Episcopal bishop, dad, astronomer, erstwhile dancer...

3 Comments

  1. It’s a curious new set of terms for me in your post – I have one problem though. You write “the Churches which propagate in time are the ones with the correct understanding”. Does this take physical survival as the ultimate value? But Jesus died. Churches are structures of power of a different sort than the self-giving of Jesus, i.e. they are the political, philosophical, sociological structures formed on peer pressure, that were one of the causes of Jesus’ death. Though we value that death above all life, we do not see death as value.
    While Gamaliel is shrewd in his non-decision, I don’t think that the denominational presence of any given assembly is ‘proof’ of their being ‘right’. It is proof only that the Spirit is with them in the current process of their transformation (by fire of course).
    What is it that is no longer? (As a quick paraphrase of many jibes from Qohelet). If I name it, it may be because it still is.

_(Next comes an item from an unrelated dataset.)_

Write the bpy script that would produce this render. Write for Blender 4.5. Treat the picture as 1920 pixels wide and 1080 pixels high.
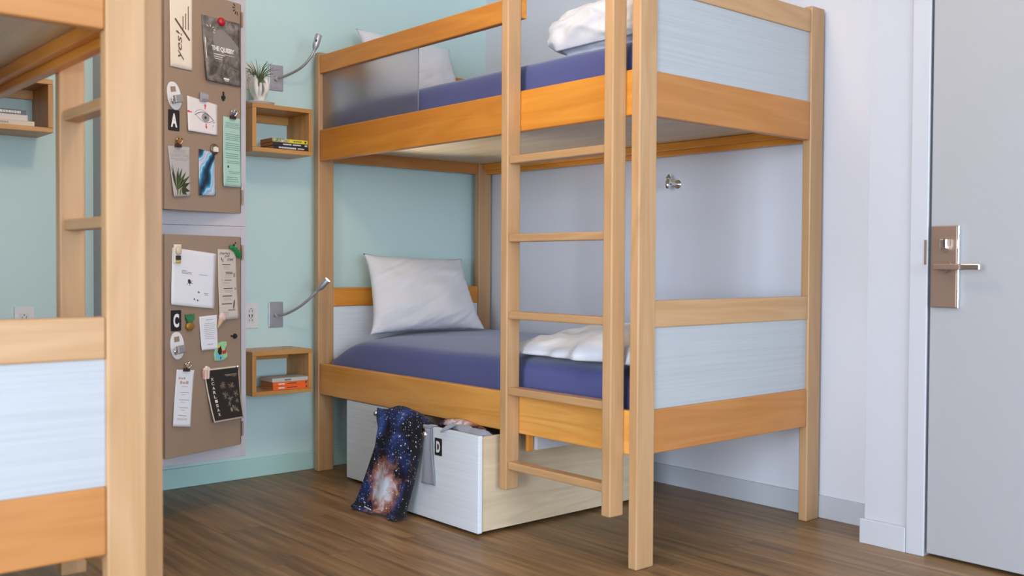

If I cannot name it, it may be that it never was.
    Qohelet is interesting in this area because he/she/it mentions a word around ‘assembly’/church only once. (Eccl 12:11) The things of the shrewd are as goads and as nails fixed for the owners of gathered sayings given by one shepherd (my translation). I am not quite sure how to approach the meaning of בַּעֲלֵי אֲסֻפּוֹת bà`aléy ‘asufot. The ba’als of the collective? – it’s a hapax. Is this the aspect of culture that collects wisdom sayings and that determines the behaviour of whatever ‘church’ survives.
    I like it that God goes with us into whatever decision we select – this presence may determine the classical outcome of our faith – even if we are ‘wrong’ in our direction. It is easier to prove wrong than right. Even Qohelet observed more of evil and came to limited conclusions about what is good for the earthling. Evil seems to have a considerable classical staying power.

  2. Fr craig says

    I’ve used a kernel of this argument to insist that sacramental/liturgical worship is where the HS has led the Church to for 2000 years, and thus that so-called ‘new’ worship styles will not last… but, I’m ever an optimist.